E mentre le immagini scorrono cupe con un’ombra pesante e avvolgente, che pervade l’intera durata della pellicola, la colonna sonora scandisce il tempo e la tensione con un ritmo andante, quasi allegro in totale contrapposizione con la percezione dello spettatore.Niente violini, note alte, tromboni, rulli di tamburi, ma una cetra tirolese che suona un motivo  di Felliniana precognizione.  Anton Karas era stato scoperto per caso, dallo stesso regista, in un locale di Vienna e nonostante la fama che “Harry Lime theme” gli regalò, non scelse mai la strada dei grandi palcoscenici.  Il mondo scopriva uno strumento musicale sconosciuto, con un entusiasmo inaspettato. La musica fu stampata e venduta come 45 giri, restando ai primi posti delle classifiche statunitensi per ben quaranta   settimane.  Lo schema del plot si presenta come una formula originale e spiazzante che collide completamente con le regole della narrazione classica, reinventando di fatto la struttura alla base del noir e del thriller in generale.

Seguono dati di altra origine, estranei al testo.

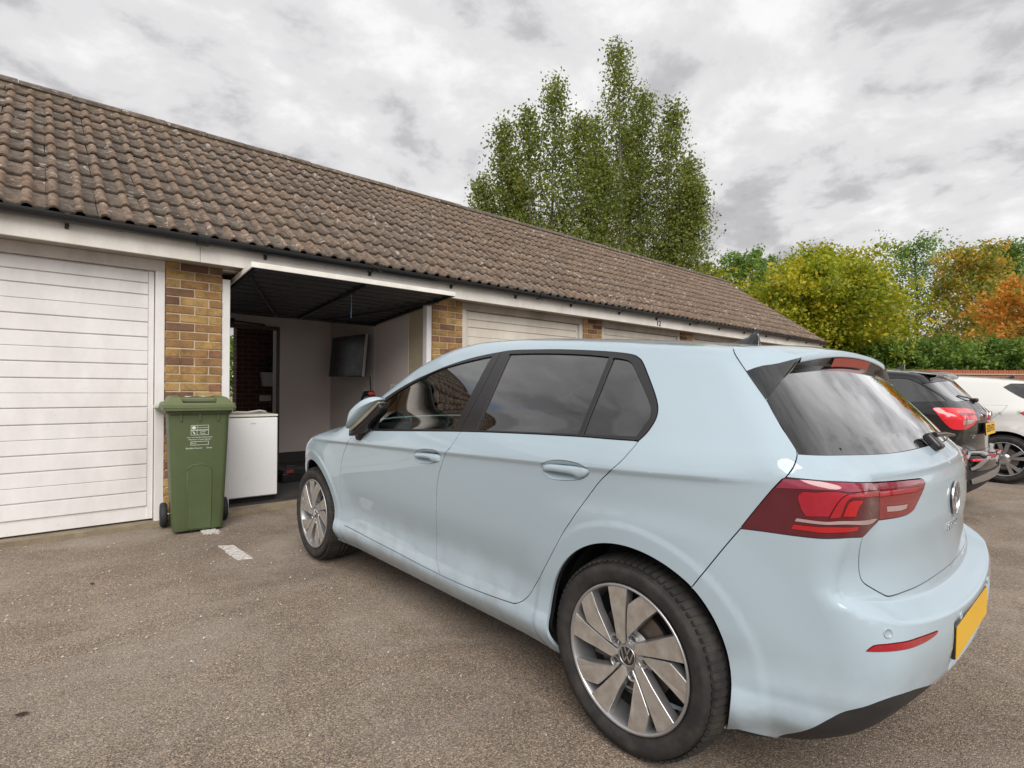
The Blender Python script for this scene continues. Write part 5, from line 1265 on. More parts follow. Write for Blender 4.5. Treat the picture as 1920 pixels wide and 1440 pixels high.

Prima c’era stato “Quarto potere” che aveva di fatto intaccato la stabilità dello stile classico hollywoodiano, più in là ci sarà Hitchcock che con “Psycho” destabilizzerà lo spettatore ammazzando la protagonista a metà film, ne “il terzo uomo” l’attore più importante, la guest star, compare a pellicola inoltrata, prolungando di fatto l’attesa e l’interesse dello spettatore. L’atmosfera nebbiosa, pesante e fotograficamente affascinante non fanno altro che creare la giusta atmosfera, preparando di fatto un’entrata in scena a lungo anelata.“Il terzo uomo” rappresenta così uno degli esempi più virtuosi della cinematografia universale, un progetto complesso, con un’estetica affascinante e delle prove attoriali sbalorditive. Tutto finalizzato alla consacrazione di grande classico e di opera ancora oggi attuale e contemporanea.